■ Given problem ■
Render the following material again verbatim, leaving nothing out.

━━━ Listing

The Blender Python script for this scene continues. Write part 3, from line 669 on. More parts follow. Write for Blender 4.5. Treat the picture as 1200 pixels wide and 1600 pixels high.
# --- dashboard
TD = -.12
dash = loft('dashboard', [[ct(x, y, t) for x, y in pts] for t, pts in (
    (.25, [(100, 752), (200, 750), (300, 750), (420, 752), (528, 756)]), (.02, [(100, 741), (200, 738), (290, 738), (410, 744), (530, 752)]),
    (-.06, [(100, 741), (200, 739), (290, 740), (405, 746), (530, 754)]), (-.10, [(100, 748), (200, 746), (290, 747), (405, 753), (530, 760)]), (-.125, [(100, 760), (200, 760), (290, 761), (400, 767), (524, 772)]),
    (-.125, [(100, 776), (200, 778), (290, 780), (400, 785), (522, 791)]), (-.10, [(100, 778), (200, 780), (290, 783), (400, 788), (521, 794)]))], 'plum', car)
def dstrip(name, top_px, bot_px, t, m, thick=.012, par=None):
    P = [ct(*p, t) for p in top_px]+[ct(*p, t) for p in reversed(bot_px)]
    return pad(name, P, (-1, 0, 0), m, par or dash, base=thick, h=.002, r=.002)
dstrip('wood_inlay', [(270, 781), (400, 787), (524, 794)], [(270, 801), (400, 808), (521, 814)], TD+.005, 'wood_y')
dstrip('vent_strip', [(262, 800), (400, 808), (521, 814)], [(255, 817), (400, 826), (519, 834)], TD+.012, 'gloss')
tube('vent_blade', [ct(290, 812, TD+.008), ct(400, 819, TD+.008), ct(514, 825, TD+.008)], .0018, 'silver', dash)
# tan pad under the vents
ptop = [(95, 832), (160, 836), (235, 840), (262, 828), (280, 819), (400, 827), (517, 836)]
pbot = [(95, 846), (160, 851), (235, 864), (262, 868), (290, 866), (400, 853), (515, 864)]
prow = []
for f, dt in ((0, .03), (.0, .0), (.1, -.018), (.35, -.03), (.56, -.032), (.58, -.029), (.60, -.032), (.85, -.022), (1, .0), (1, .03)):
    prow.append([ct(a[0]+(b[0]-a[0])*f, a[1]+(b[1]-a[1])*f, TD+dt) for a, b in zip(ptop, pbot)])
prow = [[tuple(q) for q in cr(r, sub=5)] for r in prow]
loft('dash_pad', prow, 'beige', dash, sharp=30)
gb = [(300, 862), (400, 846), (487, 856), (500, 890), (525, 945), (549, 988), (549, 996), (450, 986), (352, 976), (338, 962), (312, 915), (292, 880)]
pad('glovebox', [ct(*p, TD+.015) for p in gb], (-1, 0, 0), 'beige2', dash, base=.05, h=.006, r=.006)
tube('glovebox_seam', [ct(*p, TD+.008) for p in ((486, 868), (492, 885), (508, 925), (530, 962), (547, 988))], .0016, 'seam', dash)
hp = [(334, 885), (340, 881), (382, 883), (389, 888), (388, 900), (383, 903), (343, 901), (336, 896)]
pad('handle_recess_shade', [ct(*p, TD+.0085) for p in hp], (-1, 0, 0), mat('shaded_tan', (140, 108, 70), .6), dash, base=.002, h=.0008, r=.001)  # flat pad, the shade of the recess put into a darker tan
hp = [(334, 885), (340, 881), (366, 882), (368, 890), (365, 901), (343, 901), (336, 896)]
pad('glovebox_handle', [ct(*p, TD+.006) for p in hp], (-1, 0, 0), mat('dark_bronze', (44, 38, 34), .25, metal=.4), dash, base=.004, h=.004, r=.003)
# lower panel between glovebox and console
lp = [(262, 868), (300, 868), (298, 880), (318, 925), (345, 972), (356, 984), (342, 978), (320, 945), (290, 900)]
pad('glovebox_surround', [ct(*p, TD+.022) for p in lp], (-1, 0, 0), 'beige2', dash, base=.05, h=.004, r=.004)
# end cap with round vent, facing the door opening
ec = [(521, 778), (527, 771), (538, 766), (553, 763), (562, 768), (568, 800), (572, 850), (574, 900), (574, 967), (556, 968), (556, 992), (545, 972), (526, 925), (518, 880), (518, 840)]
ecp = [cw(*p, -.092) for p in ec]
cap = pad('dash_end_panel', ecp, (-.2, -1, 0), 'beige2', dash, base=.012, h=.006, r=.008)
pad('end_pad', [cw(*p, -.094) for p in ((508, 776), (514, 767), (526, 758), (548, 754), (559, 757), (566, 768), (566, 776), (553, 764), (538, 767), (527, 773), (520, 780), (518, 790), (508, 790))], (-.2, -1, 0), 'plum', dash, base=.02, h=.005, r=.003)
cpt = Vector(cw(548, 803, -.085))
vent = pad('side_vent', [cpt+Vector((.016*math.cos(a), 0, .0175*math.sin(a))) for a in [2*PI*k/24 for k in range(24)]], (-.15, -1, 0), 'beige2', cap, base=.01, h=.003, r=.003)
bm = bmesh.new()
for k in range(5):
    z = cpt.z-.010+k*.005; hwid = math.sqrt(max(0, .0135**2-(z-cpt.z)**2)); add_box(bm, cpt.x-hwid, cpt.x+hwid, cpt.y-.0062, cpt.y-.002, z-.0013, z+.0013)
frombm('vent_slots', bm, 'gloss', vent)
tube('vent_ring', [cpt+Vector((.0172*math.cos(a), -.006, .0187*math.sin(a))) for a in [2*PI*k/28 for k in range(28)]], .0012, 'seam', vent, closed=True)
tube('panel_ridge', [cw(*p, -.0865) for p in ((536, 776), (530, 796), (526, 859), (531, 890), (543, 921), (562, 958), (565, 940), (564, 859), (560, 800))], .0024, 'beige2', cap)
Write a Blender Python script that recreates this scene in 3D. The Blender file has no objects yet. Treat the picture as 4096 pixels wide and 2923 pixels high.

━━━━━━

■ Full solution ■
The Blender Python script for this scene continues. Write part 3, from line 669 on. More parts follow. Write for Blender 4.5. Treat the picture as 1200 pixels wide and 1600 pixels high.
# --- dashboard
TD = -.12
dash = loft('dashboard', [[ct(x, y, t) for x, y in pts] for t, pts in (
    (.25, [(100, 752), (200, 750), (300, 750), (420, 752), (528, 756)]), (.02, [(100, 741), (200, 738), (290, 738), (410, 744), (530, 752)]),
    (-.06, [(100, 741), (200, 739), (290, 740), (405, 746), (530, 754)]), (-.10, [(100, 748), (200, 746), (290, 747), (405, 753), (530, 760)]), (-.125, [(100, 760), (200, 760), (290, 761), (400, 767), (524, 772)]),
    (-.125, [(100, 776), (200, 778), (290, 780), (400, 785), (522, 791)]), (-.10, [(100, 778), (200, 780), (290, 783), (400, 788), (521, 794)]))], 'plum', car)
def dstrip(name, top_px, bot_px, t, m, thick=.012, par=None):
    P = [ct(*p, t) for p in top_px]+[ct(*p, t) for p in reversed(bot_px)]
    return pad(name, P, (-1, 0, 0), m, par or dash, base=thick, h=.002, r=.002)
dstrip('wood_inlay', [(270, 781), (400, 787), (524, 794)], [(270, 801), (400, 808), (521, 814)], TD+.005, 'wood_y')
dstrip('vent_strip', [(262, 800), (400, 808), (521, 814)], [(255, 817), (400, 826), (519, 834)], TD+.012, 'gloss')
tube('vent_blade', [ct(290, 812, TD+.008), ct(400, 819, TD+.008), ct(514, 825, TD+.008)], .0018, 'silver', dash)
# tan pad under the vents
ptop = [(95, 832), (160, 836), (235, 840), (262, 828), (280, 819), (400, 827), (517, 836)]
pbot = [(95, 846), (160, 851), (235, 864), (262, 868), (290, 866), (400, 853), (515, 864)]
prow = []
for f, dt in ((0, .03), (.0, .0), (.1, -.018), (.35, -.03), (.56, -.032), (.58, -.029), (.60, -.032), (.85, -.022), (1, .0), (1, .03)):
    prow.append([ct(a[0]+(b[0]-a[0])*f, a[1]+(b[1]-a[1])*f, TD+dt) for a, b in zip(ptop, pbot)])
prow = [[tuple(q) for q in cr(r, sub=5)] for r in prow]
loft('dash_pad', prow, 'beige', dash, sharp=30)
gb = [(300, 862), (400, 846), (487, 856), (500, 890), (525, 945), (549, 988), (549, 996), (450, 986), (352, 976), (338, 962), (312, 915), (292, 880)]
pad('glovebox', [ct(*p, TD+.015) for p in gb], (-1, 0, 0), 'beige2', dash, base=.05, h=.006, r=.006)
tube('glovebox_seam', [ct(*p, TD+.008) for p in ((486, 868), (492, 885), (508, 925), (530, 962), (547, 988))], .0016, 'seam', dash)
hp = [(334, 885), (340, 881), (382, 883), (389, 888), (388, 900), (383, 903), (343, 901), (336, 896)]
pad('handle_recess_shade', [ct(*p, TD+.0085) for p in hp], (-1, 0, 0), mat('shaded_tan', (140, 108, 70), .6), dash, base=.002, h=.0008, r=.001)  # flat pad, the shade of the recess put into a darker tan
hp = [(334, 885), (340, 881), (366, 882), (368, 890), (365, 901), (343, 901), (336, 896)]
pad('glovebox_handle', [ct(*p, TD+.006) for p in hp], (-1, 0, 0), mat('dark_bronze', (44, 38, 34), .25, metal=.4), dash, base=.004, h=.004, r=.003)
# lower panel between glovebox and console
lp = [(262, 868), (300, 868), (298, 880), (318, 925), (345, 972), (356, 984), (342, 978), (320, 945), (290, 900)]
pad('glovebox_surround', [ct(*p, TD+.022) for p in lp], (-1, 0, 0), 'beige2', dash, base=.05, h=.004, r=.004)
# end cap with round vent, facing the door opening
ec = [(521, 778), (527, 771), (538, 766), (553, 763), (562, 768), (568, 800), (572, 850), (574, 900), (574, 967), (556, 968), (556, 992), (545, 972), (526, 925), (518, 880), (518, 840)]
ecp = [cw(*p, -.092) for p in ec]
cap = pad('dash_end_panel', ecp, (-.2, -1, 0), 'beige2', dash, base=.012, h=.006, r=.008)
pad('end_pad', [cw(*p, -.094) for p in ((508, 776), (514, 767), (526, 758), (548, 754), (559, 757), (566, 768), (566, 776), (553, 764), (538, 767), (527, 773), (520, 780), (518, 790), (508, 790))], (-.2, -1, 0), 'plum', dash, base=.02, h=.005, r=.003)
cpt = Vector(cw(548, 803, -.085))
vent = pad('side_vent', [cpt+Vector((.016*math.cos(a), 0, .0175*math.sin(a))) for a in [2*PI*k/24 for k in range(24)]], (-.15, -1, 0), 'beige2', cap, base=.01, h=.003, r=.003)
bm = bmesh.new()
for k in range(5):
    z = cpt.z-.010+k*.005; hwid = math.sqrt(max(0, .0135**2-(z-cpt.z)**2)); add_box(bm, cpt.x-hwid, cpt.x+hwid, cpt.y-.0062, cpt.y-.002, z-.0013, z+.0013)
frombm('vent_slots', bm, 'gloss', vent)
tube('vent_ring', [cpt+Vector((.0172*math.cos(a), -.006, .0187*math.sin(a))) for a in [2*PI*k/28 for k in range(28)]], .0012, 'seam', vent, closed=True)
tube('panel_ridge', [cw(*p, -.0865) for p in ((536, 776), (530, 796), (526, 859), (531, 890), (543, 921), (562, 958), (565, 940), (564, 859), (560, 800))], .0024, 'beige2', cap)
Write a Blender Python script that recreates this scene in 3D. The Blender file has no objects yet. Treat the picture as 4096 pixels wide and 2923 pixels high.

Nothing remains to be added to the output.